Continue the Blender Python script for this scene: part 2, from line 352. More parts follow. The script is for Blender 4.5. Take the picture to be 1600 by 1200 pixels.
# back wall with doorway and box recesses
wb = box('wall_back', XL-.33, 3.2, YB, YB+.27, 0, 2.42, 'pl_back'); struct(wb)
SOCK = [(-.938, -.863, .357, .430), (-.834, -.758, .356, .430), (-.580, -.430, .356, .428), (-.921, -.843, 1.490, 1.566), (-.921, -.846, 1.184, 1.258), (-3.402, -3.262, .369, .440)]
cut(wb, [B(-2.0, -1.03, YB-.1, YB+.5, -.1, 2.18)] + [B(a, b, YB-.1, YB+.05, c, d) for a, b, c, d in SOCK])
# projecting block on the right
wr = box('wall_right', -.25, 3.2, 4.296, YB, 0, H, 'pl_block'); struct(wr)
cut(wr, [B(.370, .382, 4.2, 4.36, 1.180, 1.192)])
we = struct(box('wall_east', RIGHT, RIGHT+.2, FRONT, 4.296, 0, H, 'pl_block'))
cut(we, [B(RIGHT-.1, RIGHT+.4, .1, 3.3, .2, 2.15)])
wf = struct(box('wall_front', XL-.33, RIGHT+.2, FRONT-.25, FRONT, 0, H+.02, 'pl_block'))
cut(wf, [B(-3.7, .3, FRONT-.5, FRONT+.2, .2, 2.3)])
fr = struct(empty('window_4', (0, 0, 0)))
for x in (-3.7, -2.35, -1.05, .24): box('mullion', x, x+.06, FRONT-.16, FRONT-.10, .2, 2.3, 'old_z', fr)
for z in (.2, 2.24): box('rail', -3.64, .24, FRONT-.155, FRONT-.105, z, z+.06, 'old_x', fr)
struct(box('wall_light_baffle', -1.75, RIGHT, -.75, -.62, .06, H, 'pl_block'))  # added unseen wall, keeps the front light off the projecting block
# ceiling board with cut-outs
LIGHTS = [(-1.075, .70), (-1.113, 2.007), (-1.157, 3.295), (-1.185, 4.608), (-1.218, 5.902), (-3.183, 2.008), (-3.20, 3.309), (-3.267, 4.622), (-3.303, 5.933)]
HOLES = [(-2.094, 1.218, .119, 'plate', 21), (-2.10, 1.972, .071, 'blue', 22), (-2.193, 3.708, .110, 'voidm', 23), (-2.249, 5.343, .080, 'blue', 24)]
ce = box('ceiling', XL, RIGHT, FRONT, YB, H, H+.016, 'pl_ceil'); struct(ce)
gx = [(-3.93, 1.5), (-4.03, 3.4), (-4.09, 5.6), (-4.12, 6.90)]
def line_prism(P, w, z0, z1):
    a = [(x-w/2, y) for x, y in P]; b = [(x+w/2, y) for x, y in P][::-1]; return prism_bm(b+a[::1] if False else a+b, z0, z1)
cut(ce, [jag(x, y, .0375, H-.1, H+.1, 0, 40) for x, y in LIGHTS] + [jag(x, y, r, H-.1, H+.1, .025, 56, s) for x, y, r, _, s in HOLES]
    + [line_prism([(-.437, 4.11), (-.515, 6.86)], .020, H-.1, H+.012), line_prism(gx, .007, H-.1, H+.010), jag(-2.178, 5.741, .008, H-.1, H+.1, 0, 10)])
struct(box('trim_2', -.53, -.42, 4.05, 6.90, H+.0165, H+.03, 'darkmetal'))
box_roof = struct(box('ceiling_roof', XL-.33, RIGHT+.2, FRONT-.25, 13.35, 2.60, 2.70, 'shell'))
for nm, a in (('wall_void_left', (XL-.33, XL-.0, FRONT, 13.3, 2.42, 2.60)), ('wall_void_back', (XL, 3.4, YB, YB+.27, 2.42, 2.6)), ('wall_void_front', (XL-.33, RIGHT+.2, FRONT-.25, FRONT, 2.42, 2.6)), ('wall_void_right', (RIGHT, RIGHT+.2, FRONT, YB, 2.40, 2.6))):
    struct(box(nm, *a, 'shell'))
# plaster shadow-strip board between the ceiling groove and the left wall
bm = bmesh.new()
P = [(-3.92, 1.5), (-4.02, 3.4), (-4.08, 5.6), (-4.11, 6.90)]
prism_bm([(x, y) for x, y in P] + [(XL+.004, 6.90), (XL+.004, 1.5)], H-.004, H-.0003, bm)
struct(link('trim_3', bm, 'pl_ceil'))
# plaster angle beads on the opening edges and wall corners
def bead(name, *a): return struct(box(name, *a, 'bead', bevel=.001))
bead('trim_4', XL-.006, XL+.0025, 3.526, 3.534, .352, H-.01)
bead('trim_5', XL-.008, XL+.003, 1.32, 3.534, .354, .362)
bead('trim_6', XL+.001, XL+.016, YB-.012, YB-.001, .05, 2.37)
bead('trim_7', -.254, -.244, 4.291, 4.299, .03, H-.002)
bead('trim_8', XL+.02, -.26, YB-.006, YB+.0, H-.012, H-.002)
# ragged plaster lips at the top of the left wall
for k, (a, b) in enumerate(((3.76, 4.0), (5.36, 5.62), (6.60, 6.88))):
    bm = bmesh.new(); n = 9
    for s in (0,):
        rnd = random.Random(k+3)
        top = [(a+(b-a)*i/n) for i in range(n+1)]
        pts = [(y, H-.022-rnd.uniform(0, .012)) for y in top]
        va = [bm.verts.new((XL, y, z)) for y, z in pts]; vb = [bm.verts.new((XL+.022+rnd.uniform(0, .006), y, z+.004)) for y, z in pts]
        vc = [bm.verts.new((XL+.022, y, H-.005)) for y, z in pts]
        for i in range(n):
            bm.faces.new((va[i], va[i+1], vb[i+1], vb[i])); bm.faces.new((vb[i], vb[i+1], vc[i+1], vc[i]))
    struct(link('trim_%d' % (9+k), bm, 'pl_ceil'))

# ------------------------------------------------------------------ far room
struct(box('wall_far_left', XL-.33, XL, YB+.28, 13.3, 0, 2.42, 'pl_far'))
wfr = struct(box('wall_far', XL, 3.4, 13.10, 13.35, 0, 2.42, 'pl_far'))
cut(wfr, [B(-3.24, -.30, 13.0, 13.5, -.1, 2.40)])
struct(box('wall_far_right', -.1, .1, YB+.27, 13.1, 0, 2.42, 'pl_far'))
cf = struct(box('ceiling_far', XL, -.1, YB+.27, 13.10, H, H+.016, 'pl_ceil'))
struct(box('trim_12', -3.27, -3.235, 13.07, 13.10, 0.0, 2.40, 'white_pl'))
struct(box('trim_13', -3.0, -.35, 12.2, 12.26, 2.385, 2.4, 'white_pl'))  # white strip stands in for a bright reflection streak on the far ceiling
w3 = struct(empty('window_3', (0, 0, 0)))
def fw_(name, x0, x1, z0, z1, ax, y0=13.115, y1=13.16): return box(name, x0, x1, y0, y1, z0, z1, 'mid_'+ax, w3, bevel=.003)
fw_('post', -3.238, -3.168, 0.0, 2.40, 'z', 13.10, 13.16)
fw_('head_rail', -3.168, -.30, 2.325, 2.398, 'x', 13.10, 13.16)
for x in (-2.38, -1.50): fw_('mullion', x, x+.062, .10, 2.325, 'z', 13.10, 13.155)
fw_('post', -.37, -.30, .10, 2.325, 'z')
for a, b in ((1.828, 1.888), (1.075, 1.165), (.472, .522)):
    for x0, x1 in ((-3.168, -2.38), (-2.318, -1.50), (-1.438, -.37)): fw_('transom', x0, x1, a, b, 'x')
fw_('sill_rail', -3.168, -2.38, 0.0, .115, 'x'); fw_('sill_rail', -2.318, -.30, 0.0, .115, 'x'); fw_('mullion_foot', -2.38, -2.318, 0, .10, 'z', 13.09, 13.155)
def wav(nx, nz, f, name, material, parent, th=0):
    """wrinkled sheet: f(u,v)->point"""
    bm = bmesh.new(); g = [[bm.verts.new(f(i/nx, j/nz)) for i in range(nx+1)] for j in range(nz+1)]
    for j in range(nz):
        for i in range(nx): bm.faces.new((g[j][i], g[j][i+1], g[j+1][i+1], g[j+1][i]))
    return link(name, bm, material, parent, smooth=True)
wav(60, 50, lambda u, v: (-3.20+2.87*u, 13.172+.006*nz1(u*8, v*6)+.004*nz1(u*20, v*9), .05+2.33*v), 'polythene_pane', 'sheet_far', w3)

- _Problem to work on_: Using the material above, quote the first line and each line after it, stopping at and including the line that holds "# projecting block on the right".

- _Output for this exercise_:
Continue the Blender Python script for this scene: part 2, from line 352. More parts follow. The script is for Blender 4.5. Take the picture to be 1600 by 1200 pixels.
# back wall with doorway and box recesses
wb = box('wall_back', XL-.33, 3.2, YB, YB+.27, 0, 2.42, 'pl_back'); struct(wb)
SOCK = [(-.938, -.863, .357, .430), (-.834, -.758, .356, .430), (-.580, -.430, .356, .428), (-.921, -.843, 1.490, 1.566), (-.921, -.846, 1.184, 1.258), (-3.402, -3.262, .369, .440)]
cut(wb, [B(-2.0, -1.03, YB-.1, YB+.5, -.1, 2.18)] + [B(a, b, YB-.1, YB+.05, c, d) for a, b, c, d in SOCK])
# projecting block on the right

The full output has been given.